Il dibattito tv dibattito tv per le elezioni generali (foto LaPresse)

I politici fan finta di niente, ma gli scricchiolii Brexit si sentono forti

Cristina Marconi

Oggi si vota nel Regno Unito. L’economia è sotto grande pressione, l’incertezza frena i consumi. Le analisi degli esperti

Londra. Visto che l’economia britannica si è fatta la fama di indistruttibile, sopravvissuta com’è al voto sulla Brexit nonostante le previsioni funeste, in campagna elettorale si è deciso di non parlarne quasi, né di lei né di come i partiti intendono preservarla in vista di un negoziato che si preannuncia brutale. E pazienza se, per chi aveva la cura di prestare attenzione, dietro il frastuono inutile e i drammi veri delle ultime settimane si sono avvertiti anche i primi sinistri cigolii di una struttura sotto enorme pressione: inflazione ai massimi dal 2013, a un 2,7 per cento che secondo la Banca d’Inghilterra veleggia verso il 3, debito previsto all’88 per cento per l’anno in corso, la vetta dal 1966, produttività in calo, redditi disponibili piatti o in declino e una sterlina debole che ha portato le esportazioni ai massimi dal 2011, ma ha anche aumentato il costo per unità dei prodotti, pure quello ai massimi dal 2011. Tutti elementi in mano a due candidati che danno l’economia quasi per scontata, come se fosse lì a prestarsi docile a ogni rimaneggiamento, tra Theresa May che gioca col fuoco dell’isolamento e di un’assenza di accordo con Bruxelles e Jeremy Corbyn che vuole celebrare la fine dell’austerità qualunque cosa accada. Poi arriva l’Ocse, che dice che con questa Brexit così dura si arriva al 2017 con l’1,6 per cento e al 2018 con l’1 di crescita – peggio di così solo l’Italia – e con l’incertezza alle stelle. E l’incertezza, si sa, impedisce ai britannici di fare quello che sanno fare meglio per amor di patria: spendere.

 

“Le politiche hanno sostenuto la fiducia e i consumi, ma la spesa delle famiglie dovrebbe rallentare e la combinazione di un mercato del lavoro più debole e di un’inflazione più alta riduce la crescita reale dei salari”, si legge nel rapporto presentato mercoledì dall’Ocse.
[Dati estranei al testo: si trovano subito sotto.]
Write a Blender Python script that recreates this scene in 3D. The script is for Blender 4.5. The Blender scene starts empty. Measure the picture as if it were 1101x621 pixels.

E anche se a loro piaceva l’austerità di Cameron e Osborne, ora gli economisti di Parigi chiedono investimenti e infrastrutture, per migliorare i collegamenti con le regioni più povere e migliorare la circolazione del sapere in un paese che vuole sostituire gli stranieri con una classe di lavoratori britannici ancora tutta da formare. Sono proprio le zone depresse del Regno Unito, quelle che hanno votato Brexit sperando di darsi un futuro più roseo, a rischiare di più. Chi punta su manifattura ed esportazioni agricole corre il pericolo di essere esposto “al rischio di protezionismo globale, che può far scendere i salari e aumentare le disuguaglianze”. Non ha molta fiducia che venga raggiunto un accordo di libero scambio con Bruxelles, l’organizzazione di Parigi, che basa le sue valutazioni sul fatto che si negozierà col resto del blocco con le regole del Wto, orizzonte che nessun economista serio considera contemplabile se non in un’ottica suicida.

 

“I costi per l’economia di un mancato accordo supererebbero di gran lunga quelli legati a un eventuale cattivo accordo”, scrivono John Springford e Simon Tilford in un paper per il Centre for European Reform. Elenchiamoli: tariffe sui prodotti britannici dell’ordine del 14 per cento per gli alimentari e del 10 per le auto, tariffe per le importazioni, standard vincolanti e tempi lunghi per le licenze per prodotti come i farmaceutici, perdita dei diritti di passporting per chi opera nella finanza. E quindi sterlina debole, inflazione, aumento dei tassi d’interesse. Certo, se poi si potesse avere un accordo commerciale rapido e negoziati meno tortuosi le cose potrebbero andare meglio, ma che cosa lascia pensare che avverrà? Non i piedi puntati della May, non la nebulosa confusione del piano laburista sulla Brexit. “La domanda è se l’economia possa sopportare le procedure di divorzio”, scrive Rain Newton-Smith, economista capo della Confindustria britannica: uno dei rischi principali è che le aziende usino tutte le loro risorse ed energie a pianificare la Brexit, “perdendo di vista i loro obiettivi strategici”. E poi l’immigrazione netta si è già ridotta di un quarto, con grande gioia dei brexiteers ma con ulteriori mal di pancia per i datori di lavoro che non sanno chi assumere, né nei campi di fragole né nel Silicon Roundabout.